CHAPTER XXXIII
Looking backwards over the long road which lies behind us, and which has conducted us past all the heights and deeps of the human amatory and sexual life, we may now endeavour to give a brief answer to the difficult question, What is the future of human love? Are we able to recognize the existence of progress towards better things? Are there any indications of a new, nobler, happier configuration of the sexual life? The answer is a confident and joyful “Yes!”
Never before throughout the history of mankind has love evoked so earnest and so profound an interest as to-day; never has it been considered from so eminently social a standpoint as now. As I remarked at the first public meeting of the Association for the Protection of Motherhood, the idea of a reform, ennoblement, and more natural configuration of the sexual life harmonizes perfectly with the general tendency of our time, which has in view a resanation of all the relationships of life. It is continually more clearly and widely recognized that in the human sexual life, as in all other departments of human activity, modifications may be effected by means of conscious endeavour in the direction of a progressive evolution; that the relationship between man and woman, alike in its individual and in its social aspects, is influenced by the changes and advances of human evolution; and that this relationship cannot be artificially confined by main force within limits which may have been suitable to it one hundred or two hundred years ago.
Our love is of this earth, afflicted with all earthly defects and sorrows.
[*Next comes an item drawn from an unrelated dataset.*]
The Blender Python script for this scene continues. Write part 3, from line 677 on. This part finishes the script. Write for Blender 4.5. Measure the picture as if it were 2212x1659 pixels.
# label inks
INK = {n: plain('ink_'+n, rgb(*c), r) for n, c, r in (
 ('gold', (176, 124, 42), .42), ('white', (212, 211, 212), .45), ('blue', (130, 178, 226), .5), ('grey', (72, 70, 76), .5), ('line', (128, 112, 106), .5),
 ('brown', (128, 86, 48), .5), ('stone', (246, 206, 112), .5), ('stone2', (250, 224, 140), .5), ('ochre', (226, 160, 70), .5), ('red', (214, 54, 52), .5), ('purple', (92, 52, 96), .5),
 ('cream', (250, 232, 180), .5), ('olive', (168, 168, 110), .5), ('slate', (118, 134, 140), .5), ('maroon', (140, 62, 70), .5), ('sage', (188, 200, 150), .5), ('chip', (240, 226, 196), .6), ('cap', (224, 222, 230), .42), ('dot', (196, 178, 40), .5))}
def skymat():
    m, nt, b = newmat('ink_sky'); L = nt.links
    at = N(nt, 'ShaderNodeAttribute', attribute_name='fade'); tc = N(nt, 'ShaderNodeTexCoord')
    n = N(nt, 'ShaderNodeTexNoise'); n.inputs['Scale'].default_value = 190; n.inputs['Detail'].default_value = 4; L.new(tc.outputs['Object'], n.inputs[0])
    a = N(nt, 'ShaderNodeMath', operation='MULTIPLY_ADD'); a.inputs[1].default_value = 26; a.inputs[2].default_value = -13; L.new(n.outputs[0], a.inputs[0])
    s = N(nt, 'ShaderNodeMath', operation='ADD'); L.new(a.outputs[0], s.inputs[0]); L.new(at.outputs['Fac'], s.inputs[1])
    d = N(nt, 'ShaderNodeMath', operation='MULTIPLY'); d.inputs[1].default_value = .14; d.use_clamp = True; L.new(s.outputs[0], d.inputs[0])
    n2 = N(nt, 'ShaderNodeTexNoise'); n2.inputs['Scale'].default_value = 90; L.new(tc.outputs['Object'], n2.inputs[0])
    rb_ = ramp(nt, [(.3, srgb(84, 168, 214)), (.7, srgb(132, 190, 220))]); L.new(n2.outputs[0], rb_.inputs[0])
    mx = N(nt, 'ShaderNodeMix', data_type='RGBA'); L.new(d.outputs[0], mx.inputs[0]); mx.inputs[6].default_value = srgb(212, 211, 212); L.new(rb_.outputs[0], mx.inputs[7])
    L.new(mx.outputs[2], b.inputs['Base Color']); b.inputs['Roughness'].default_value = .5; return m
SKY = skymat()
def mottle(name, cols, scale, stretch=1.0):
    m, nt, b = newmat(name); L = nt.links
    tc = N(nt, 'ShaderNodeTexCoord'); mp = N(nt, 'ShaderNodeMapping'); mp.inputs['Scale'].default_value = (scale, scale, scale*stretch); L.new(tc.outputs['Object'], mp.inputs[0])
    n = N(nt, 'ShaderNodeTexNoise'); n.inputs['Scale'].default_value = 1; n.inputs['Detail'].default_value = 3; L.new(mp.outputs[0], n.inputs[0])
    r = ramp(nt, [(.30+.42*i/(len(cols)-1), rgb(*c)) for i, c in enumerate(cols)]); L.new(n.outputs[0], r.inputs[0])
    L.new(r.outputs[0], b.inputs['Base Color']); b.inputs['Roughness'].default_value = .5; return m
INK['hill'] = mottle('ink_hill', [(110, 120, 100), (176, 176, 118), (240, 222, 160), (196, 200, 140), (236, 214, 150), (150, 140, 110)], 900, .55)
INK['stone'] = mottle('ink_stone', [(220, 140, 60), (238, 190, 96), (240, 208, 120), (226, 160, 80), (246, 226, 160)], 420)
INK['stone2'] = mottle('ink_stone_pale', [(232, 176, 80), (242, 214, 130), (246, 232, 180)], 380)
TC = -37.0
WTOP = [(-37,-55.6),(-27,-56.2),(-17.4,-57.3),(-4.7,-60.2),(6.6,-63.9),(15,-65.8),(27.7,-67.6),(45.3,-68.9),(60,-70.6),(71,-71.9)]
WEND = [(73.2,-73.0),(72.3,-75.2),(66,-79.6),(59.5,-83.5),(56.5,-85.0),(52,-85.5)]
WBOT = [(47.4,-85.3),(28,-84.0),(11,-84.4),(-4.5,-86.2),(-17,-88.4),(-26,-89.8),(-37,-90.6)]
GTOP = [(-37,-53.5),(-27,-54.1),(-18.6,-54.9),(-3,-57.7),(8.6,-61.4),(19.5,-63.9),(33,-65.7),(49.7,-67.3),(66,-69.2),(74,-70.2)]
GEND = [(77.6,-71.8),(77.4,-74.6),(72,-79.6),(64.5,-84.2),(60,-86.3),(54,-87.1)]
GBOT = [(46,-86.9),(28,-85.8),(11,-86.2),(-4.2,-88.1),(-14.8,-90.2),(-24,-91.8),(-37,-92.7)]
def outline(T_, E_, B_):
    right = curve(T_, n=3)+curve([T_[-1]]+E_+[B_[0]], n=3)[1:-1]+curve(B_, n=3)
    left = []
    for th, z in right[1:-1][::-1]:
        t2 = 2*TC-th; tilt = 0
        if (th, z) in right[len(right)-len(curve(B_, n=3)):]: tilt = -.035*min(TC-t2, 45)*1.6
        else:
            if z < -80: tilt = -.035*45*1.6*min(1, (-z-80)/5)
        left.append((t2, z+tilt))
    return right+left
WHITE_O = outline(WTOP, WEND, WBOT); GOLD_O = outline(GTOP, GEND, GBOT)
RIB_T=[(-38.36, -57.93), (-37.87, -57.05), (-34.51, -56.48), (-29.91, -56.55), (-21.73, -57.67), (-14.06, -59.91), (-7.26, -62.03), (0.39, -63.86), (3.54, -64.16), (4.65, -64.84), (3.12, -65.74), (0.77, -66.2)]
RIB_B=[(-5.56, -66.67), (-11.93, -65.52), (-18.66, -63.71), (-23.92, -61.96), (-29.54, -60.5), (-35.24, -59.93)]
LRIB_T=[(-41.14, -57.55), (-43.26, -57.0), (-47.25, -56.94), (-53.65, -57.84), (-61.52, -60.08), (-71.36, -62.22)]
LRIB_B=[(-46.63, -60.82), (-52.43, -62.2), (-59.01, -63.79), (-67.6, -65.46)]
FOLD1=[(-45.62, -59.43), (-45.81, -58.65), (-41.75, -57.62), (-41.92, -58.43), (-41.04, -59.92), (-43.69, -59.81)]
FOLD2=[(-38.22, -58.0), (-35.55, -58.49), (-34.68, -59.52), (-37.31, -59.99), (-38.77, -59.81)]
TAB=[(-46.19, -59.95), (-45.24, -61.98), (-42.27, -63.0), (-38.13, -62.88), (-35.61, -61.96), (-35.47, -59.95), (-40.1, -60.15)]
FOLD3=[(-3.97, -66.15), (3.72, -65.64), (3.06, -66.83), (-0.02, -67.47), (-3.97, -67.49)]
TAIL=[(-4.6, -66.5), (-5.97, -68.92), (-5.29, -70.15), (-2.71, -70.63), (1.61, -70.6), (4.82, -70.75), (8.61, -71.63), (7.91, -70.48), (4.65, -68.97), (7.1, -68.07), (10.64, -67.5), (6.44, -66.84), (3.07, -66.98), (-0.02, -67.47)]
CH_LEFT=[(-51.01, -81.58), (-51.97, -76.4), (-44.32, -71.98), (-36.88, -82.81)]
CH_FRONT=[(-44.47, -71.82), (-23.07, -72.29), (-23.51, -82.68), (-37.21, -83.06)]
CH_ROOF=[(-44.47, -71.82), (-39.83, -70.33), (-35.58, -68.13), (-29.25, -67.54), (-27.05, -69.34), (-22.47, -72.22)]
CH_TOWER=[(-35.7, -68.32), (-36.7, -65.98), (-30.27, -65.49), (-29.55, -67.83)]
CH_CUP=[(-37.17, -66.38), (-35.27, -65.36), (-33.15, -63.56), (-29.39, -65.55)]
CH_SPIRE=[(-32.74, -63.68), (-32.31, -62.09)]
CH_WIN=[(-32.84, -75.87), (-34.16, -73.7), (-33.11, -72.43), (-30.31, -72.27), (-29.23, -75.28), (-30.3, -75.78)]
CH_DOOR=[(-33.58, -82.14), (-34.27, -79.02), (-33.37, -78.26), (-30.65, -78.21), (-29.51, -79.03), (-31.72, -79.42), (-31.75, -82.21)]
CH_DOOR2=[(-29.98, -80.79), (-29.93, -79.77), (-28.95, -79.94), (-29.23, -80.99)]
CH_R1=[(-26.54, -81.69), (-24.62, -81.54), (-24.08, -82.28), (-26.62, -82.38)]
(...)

Notwithstanding this, we affirm it joyfully, in the confident hope that it can be saved from all hostile and destructive influences, and that it can be elevated above the transient and the casual, and manifest itself in its finest form as intimate, individual love. In the sphinx of the individual, the greatest riddle of all unquestionably lies in the alarming and elemental qualities of the sexual impulse. But the way to liberation is obvious and open. Let us fight courageously with all the hostile forces described in this book, which poison the amatory life of our time; let us destroy all the germs of degeneration, and let us imprint upon our sexual conscience three words—health, purity, responsibility.
One thing more. Why does love at the present day so often threaten to perish amid the general fragmentation of life? Why do the leading spirits and the greatest artists in love complain of the fragile character of all love? Because love is isolated, because it is not associated with the work of life, with the battle for freedom which every man has to fight; because love is not conceived as a union between the lovers for the common conquest of existence, as a partnership for the purposes of inward spiritual growth. Far too often the man of the future is opposed to the woman of the past, or the woman of the future to the man of the past; each is to the other a sexual being, and nothing beyond. And yet individual love is only possible when, passing beyond the aims of mere sexual gratification, and beyond the purposes of reproduction, it subserves the general objects of life, and assists in the performance of all the tasks of the civilization of our time. The most wonderful dreams of the heart cannot suffice to take the place of the positive work which life demands from love. Without free activity there is no love! That is the great saying of a great thinker. And I add to this saying, that without free activity there is no right to love. Such a right is possessed only by the personality, the poetic, striving, willing human being, be it man or be it woman. How often the man seeks love from the woman and cannot find it, and yet might have found it so easily!
“... doch wenn ich suchend drücke
Die Fänge meines Geistes in ihr Hirn,
Dünkt mich, dass hinter dieser hohen Stirn
Ein Etwas liegt, das einst gefehlt dem Glücke.”
[“But when searchingly I press
The talons of my spirit into her brain,
It seems to me that behind this lofty forehead
Something lies which has just missed happiness.”]
In this beautiful verse of Ada Christen’s the secret of all love reveals itself. We must not seek that which is lower in the other sex, in the beloved person; we must seek the highest, her spiritual essence, her will, her developmental possibilities. Before the eyes of the modern human being, the individual love of two free personalities appears as an ideal, as is poetically expressed by Dingelstedt in the words:
“Und Liebe blüht nur in dem Doppel-Leben
Verwandter Seelen, die nach oben streben.”